On Fri, Apr 24, 2020 at 03:53:09PM -0700, Dave Hansen wrote:
> Ahh, so any instruction that can have an instruction intercept set
> potentially needs to be able to tolerate a #VC?  Those instruction
> intercepts are under the control of the (untrusted relative to the
> guest) hypervisor, right?
> 
> >From the main sev-es series:
> 
> +#ifdef CONFIG_AMD_MEM_ENCRYPT
> +idtentry vmm_communication     do_vmm_communication    has_error_code=1
> +#endif

The next version of the patch-set (which I will hopefully have ready
next week) will have this changed. The #VC exception handler uses an IST
stack and is set to paranoid=1 and shift_ist. The IST stacks for the #VC
handler are only allocated when SEV-ES is active.
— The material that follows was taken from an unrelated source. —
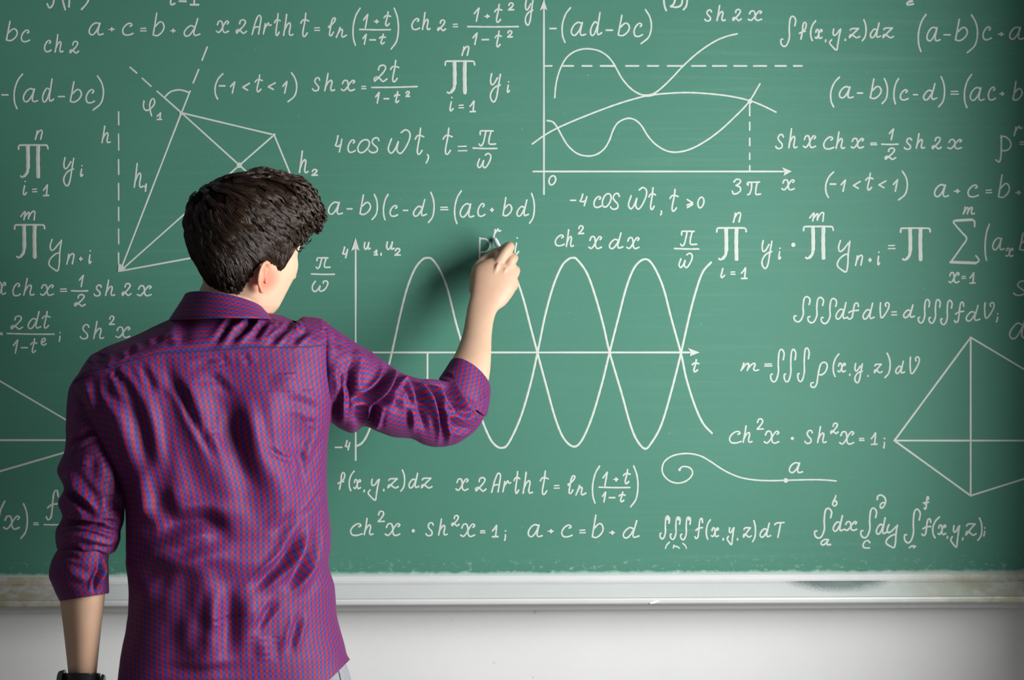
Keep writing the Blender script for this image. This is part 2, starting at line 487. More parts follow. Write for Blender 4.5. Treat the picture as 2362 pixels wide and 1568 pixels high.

> That's a fun point because it means that the (untrusted) hypervisor can
> cause endless faults.  I *guess* we have mitigation for this with our
> stack guard pages, but it's still a bit nasty that the hypervisor can
> arbitrarily land a guest in the double-fault handler.
> 
> It just all seems a bit weak for the hypervisor to be considered
> untrusted.  But, it's _certainly_ a steep in the right direction from SEV.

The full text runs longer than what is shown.